GIVEN INSTRUCTION:
Look through the data below and report how many lines include "from". Only the number should be given.

RECORD SET:
--------------------------------------------------

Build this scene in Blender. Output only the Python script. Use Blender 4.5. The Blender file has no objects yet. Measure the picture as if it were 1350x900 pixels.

--------------------------------------------------

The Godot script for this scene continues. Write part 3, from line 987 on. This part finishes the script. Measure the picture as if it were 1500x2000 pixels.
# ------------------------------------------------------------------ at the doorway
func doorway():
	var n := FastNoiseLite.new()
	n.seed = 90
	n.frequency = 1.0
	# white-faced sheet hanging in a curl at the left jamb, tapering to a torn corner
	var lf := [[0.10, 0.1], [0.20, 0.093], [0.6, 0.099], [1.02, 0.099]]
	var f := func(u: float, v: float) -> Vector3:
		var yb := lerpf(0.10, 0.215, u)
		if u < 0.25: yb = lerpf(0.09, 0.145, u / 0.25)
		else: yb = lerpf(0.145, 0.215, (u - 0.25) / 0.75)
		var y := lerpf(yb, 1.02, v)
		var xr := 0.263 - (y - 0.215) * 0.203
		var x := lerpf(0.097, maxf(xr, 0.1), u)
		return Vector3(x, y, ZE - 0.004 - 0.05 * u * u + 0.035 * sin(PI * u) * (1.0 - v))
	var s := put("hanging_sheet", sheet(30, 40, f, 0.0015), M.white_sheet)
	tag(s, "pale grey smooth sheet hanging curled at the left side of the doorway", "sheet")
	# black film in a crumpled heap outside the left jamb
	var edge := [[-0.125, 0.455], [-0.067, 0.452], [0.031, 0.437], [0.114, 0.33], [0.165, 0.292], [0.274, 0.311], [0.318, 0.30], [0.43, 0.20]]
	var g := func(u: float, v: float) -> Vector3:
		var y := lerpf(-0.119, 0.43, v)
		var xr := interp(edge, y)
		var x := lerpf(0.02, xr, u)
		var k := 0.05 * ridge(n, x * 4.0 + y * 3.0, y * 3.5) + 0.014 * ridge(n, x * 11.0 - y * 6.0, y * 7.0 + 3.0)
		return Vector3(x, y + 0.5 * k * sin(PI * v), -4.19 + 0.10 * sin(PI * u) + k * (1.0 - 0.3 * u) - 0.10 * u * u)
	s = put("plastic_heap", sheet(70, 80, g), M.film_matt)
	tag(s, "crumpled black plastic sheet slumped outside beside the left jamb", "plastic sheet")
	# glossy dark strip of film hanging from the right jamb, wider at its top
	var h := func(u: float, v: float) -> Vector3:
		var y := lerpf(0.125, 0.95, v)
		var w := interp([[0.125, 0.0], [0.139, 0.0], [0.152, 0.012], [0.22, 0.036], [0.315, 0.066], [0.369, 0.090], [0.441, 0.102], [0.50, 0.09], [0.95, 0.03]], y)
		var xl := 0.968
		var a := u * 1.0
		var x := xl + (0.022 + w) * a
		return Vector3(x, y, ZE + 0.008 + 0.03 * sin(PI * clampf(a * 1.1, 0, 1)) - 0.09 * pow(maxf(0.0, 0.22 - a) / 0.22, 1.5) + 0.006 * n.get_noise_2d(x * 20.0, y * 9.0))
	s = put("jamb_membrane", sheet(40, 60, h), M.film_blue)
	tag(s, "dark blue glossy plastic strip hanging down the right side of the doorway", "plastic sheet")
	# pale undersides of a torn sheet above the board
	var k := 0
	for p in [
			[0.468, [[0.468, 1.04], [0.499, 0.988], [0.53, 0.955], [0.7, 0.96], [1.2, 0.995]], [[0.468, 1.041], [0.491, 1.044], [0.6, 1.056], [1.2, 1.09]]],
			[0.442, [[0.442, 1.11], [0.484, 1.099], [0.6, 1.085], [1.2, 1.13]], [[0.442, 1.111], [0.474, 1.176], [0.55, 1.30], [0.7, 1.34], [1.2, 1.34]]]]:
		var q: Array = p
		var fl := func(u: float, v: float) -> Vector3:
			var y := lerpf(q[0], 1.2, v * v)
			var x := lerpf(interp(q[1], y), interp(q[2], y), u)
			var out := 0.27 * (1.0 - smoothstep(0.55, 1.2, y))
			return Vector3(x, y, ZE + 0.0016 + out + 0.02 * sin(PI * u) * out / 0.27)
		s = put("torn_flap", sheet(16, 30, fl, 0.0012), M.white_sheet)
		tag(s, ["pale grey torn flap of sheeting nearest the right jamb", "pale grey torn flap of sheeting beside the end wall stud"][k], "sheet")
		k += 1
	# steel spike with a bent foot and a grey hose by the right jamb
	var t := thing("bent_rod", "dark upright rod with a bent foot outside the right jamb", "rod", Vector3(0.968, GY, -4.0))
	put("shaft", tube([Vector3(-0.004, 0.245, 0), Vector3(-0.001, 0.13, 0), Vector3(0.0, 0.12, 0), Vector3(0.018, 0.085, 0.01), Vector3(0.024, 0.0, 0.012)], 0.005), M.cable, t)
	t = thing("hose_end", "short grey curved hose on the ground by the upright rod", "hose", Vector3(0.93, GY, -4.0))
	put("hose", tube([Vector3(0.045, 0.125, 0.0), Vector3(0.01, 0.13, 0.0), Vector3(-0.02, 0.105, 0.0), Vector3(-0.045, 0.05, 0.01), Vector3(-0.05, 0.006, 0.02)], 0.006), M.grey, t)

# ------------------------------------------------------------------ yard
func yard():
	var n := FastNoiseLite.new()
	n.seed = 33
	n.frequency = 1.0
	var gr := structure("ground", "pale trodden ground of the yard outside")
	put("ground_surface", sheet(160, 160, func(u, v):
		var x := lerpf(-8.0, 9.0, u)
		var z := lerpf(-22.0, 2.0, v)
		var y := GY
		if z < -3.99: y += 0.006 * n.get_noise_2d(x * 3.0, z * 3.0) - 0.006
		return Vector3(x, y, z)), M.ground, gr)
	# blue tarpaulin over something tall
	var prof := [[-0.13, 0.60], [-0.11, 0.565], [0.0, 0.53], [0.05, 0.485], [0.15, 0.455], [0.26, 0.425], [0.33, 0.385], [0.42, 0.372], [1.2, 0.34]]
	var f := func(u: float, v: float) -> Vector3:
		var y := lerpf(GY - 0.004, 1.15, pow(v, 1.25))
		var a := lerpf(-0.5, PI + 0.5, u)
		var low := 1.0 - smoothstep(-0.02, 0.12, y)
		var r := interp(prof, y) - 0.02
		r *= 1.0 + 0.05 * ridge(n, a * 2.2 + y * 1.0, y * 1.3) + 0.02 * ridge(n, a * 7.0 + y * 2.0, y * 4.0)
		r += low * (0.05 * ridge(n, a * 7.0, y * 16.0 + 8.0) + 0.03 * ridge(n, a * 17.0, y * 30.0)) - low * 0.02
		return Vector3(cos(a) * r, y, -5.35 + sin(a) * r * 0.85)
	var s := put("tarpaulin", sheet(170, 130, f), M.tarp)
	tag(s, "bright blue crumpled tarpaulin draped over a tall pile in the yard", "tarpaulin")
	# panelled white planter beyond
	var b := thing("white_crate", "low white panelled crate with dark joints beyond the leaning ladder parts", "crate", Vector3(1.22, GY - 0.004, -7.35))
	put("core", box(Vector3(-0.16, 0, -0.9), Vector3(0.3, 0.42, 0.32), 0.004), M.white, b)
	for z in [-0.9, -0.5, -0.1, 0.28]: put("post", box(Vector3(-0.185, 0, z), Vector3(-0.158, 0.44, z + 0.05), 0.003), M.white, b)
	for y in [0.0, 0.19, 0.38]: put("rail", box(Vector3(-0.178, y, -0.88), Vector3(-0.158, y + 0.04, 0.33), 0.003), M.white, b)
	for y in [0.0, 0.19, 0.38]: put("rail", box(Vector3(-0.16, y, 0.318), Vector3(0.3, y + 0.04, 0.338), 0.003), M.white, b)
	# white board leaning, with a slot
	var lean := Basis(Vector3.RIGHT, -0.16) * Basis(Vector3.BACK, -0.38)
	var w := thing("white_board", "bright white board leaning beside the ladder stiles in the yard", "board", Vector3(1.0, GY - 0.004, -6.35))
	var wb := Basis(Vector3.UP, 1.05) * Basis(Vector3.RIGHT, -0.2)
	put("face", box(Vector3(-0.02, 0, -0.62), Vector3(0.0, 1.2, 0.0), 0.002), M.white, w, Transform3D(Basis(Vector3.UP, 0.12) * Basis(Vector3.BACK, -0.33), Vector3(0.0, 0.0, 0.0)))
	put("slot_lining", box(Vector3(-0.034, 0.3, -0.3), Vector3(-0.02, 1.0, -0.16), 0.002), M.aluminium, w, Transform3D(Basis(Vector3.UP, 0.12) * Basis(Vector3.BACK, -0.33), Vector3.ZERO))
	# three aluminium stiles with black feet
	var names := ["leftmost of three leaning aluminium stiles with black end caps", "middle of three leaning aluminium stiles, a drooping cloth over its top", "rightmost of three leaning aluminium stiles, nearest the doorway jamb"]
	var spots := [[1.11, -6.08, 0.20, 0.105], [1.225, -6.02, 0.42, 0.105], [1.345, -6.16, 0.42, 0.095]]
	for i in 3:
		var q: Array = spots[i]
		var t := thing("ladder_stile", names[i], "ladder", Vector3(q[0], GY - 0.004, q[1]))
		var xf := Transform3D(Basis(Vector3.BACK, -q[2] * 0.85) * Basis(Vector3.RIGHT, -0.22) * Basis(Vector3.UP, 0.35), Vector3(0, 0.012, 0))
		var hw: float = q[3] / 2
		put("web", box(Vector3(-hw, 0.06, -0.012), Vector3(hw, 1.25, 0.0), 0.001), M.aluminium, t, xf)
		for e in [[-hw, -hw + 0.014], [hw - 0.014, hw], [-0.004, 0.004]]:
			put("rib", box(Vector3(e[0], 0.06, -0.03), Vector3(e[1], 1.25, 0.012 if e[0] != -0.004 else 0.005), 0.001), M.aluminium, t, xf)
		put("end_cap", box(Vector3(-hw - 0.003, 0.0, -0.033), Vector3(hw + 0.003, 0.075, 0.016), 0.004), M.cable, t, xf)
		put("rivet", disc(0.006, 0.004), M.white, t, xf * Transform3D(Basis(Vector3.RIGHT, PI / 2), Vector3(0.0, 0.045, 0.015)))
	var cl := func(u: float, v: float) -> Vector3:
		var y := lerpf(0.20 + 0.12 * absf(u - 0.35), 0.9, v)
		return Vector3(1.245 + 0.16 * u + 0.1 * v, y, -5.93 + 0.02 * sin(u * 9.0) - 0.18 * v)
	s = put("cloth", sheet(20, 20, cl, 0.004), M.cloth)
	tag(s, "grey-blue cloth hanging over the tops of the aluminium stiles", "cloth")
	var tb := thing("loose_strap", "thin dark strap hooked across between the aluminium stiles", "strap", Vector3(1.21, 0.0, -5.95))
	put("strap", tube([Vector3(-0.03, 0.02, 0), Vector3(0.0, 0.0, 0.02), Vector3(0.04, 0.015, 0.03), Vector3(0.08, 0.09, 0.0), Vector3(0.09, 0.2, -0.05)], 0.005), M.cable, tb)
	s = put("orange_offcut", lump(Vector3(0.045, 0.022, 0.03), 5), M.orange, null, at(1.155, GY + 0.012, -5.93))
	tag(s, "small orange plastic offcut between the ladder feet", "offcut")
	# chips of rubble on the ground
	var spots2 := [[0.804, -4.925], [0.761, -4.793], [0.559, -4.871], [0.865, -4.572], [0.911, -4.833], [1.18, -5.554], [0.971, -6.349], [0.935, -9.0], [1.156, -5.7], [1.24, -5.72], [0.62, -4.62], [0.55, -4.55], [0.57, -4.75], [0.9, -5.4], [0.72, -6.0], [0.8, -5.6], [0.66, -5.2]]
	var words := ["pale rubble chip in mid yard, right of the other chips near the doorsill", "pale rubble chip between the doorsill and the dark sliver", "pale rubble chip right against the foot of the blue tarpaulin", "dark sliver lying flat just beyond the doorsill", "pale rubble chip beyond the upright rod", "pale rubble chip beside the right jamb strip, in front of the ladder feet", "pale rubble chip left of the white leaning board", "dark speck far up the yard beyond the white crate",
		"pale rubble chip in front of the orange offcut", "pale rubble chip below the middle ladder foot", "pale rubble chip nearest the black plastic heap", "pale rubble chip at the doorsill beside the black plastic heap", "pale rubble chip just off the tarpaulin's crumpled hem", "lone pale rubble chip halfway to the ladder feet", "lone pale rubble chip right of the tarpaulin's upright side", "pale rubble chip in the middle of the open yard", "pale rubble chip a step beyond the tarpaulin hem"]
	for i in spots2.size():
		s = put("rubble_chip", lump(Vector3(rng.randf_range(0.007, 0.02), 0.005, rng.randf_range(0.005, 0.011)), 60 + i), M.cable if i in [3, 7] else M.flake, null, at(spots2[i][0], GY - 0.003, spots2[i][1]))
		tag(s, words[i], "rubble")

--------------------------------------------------

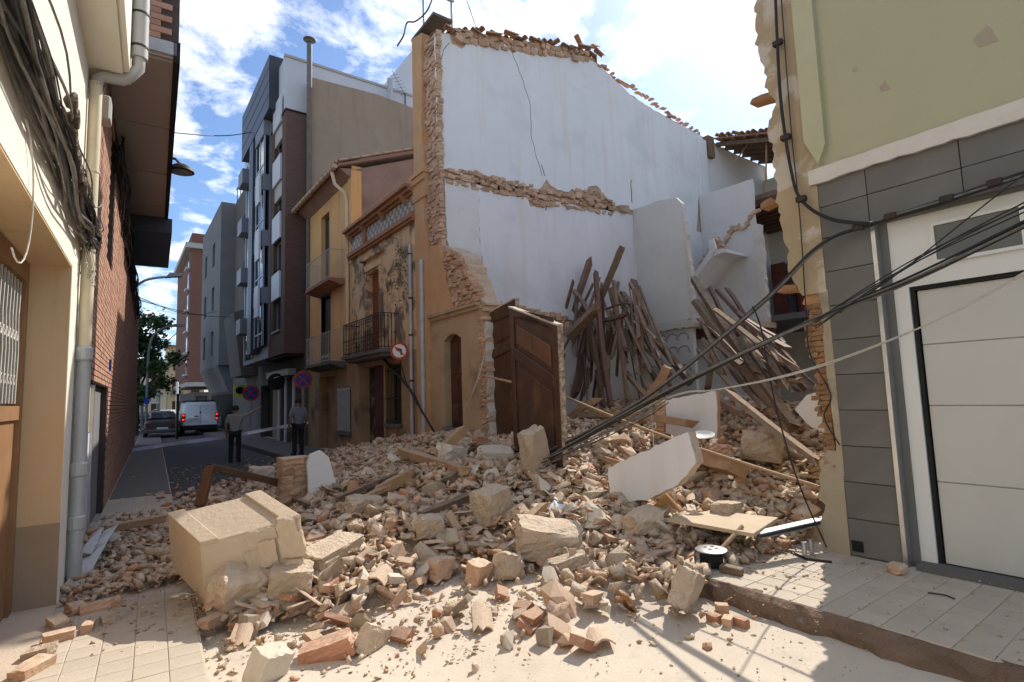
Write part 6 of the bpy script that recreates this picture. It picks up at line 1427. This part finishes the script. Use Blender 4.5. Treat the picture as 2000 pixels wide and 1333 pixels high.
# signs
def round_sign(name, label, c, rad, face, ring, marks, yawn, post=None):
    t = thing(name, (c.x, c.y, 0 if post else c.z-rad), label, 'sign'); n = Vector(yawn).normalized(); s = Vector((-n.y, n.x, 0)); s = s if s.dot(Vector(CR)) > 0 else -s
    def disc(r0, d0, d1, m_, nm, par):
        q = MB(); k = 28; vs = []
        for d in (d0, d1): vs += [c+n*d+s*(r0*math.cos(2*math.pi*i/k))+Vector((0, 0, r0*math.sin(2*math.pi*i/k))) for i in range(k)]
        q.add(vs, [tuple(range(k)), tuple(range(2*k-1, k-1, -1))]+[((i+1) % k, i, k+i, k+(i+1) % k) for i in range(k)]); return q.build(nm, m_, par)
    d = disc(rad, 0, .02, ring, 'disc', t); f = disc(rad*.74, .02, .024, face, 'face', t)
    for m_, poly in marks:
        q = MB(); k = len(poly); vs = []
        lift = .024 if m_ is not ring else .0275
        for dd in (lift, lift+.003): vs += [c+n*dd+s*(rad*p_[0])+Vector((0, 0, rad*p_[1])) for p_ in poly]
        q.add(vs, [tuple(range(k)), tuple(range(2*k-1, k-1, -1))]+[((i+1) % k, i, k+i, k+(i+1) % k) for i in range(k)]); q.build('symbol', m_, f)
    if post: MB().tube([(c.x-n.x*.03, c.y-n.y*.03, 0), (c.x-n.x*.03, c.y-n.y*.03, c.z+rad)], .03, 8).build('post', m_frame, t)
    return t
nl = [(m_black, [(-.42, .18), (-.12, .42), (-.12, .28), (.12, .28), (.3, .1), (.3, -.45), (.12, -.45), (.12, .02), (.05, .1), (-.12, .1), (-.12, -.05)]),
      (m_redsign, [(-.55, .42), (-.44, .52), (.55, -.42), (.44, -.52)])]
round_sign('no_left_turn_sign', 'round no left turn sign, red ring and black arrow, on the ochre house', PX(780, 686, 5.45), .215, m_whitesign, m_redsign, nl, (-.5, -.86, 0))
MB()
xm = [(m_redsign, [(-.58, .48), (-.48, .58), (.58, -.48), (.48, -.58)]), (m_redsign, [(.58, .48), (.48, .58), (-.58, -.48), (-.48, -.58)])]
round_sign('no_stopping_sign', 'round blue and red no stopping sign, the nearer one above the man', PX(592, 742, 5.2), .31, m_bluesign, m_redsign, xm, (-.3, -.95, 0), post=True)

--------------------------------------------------

EXERCISE RESPONSE:
2